How AI optimizes lender yields
Consumer borrowing is at a record $14 trillion in the US.
While lenders may see pockets of additional growth here and there, the credit economy is long overdue for some cooling, or even a reversal. If (or should we say when) the economy turns, it will be the banks and lenders who’ve tightened up their credit portfolios the fastest and most efficiently that are most prepared for a financial decline.
That doesn’t have to mean abandoning higher-risk borrowers and rushing to an all-prime portfolio. Lenders can now engage machine learning to assess risk, using hundreds, or thousands, of times more variables than traditional methods. These tools can analyze your overall portfolio risk with a finer lens and use those insights to — for example — adjust price on incoming borrowers to optimize yield heading into a downturn.
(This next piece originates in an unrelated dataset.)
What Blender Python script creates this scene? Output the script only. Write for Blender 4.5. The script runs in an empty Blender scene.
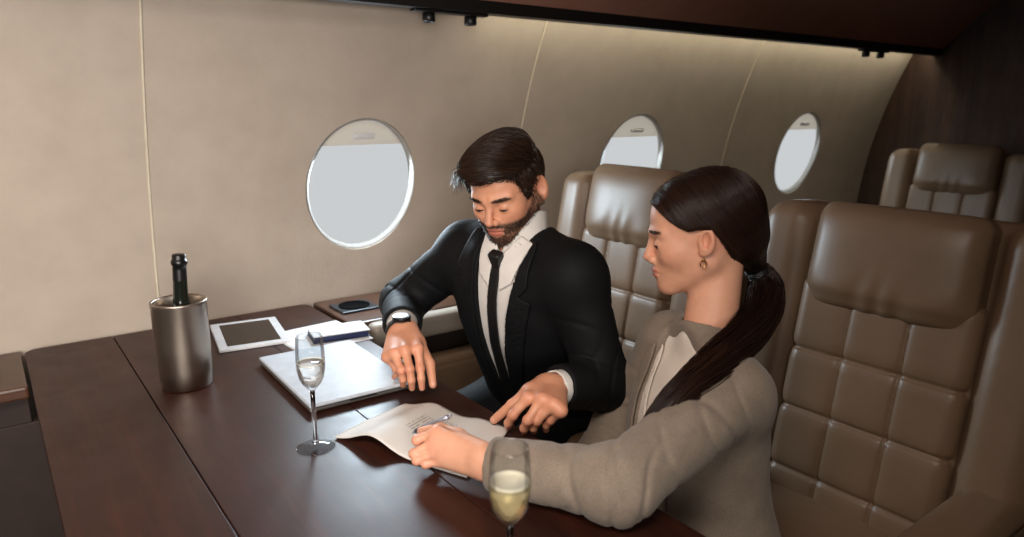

During a downswing, lenders should want as much granularity as they can get to reduce defaults and build more resilience into their portfolios
A January 2020 working paper from the International Monetary Fund found that the adoption of IT in banking can enhance financial stability through better monitoring and screening of risk. The study found that tech-enabled banks made loans that performed the same as peers during a period of economic growth but performed better in a downturn, thus leading to more resilience during a crisis.
Lenders can price more accurately for risk when they’re armed with more data to understand new and current customers. Standard logistic-regression models typically rely on a couple of dozen uncorrelated variables, such as credit score and loan-to-value. Artificial intelligence (AI) greatly expands a lender’s data set to include hundreds or even thousands of variables that go well beyond what’s on a conventional credit reporter. This kind of alternative data can include a consumer’s cash flow, installment loan history, call-center activity, length at current employer and residence, and monthly rent payments. This type of data paints a much broader picture of a consumer’s real credit health and risk of default beyond a single three-digit credit score.
Lenders that tap into the correlations from all this new data can use those insights to score borrower pools with more fidelity. They can move less risky customers into lower-price tiers, giving the best customers a price cut to retain their business. The lender can more than make up for the foregone revenue by matching a greater number of higher-risk applicants with the right price. Our analysis has shown that lenders who more accurately assess borrower risk and segment customers accordingly can see their overall portfolio yields increase by $500,000 to $4 million per $100 million of originations.
During a downswing, lenders should want as much granularity as they can get to reduce defaults and build more resilience into their portfolios
Standard logistic regression models have been around for a long time — and the best ones produced the most resilient loans before 2008 — but machine learning models are promising a better path for optimizing portfolios for good times and bad. A properly monitored AI model, trained on a broader data set with infinitely more correlation analyses, has a better ability to detect shifts in consumer credit quality before actual losses take place. By spotting outlier applicants that a traditional monitoring approach missed, an ML monitoring tool that Zest AI built for a consumer lender in Turkey caught the effects of economic disruption from its currency devaluation early enough for the lender to refit its model to a new default target and avoid bigger losses.
The adoption of AI in credit will change how lenders operate. The most resilient portfolios will incorporate dynamic risk modeling that takes into account thousands of variables — not just a handful.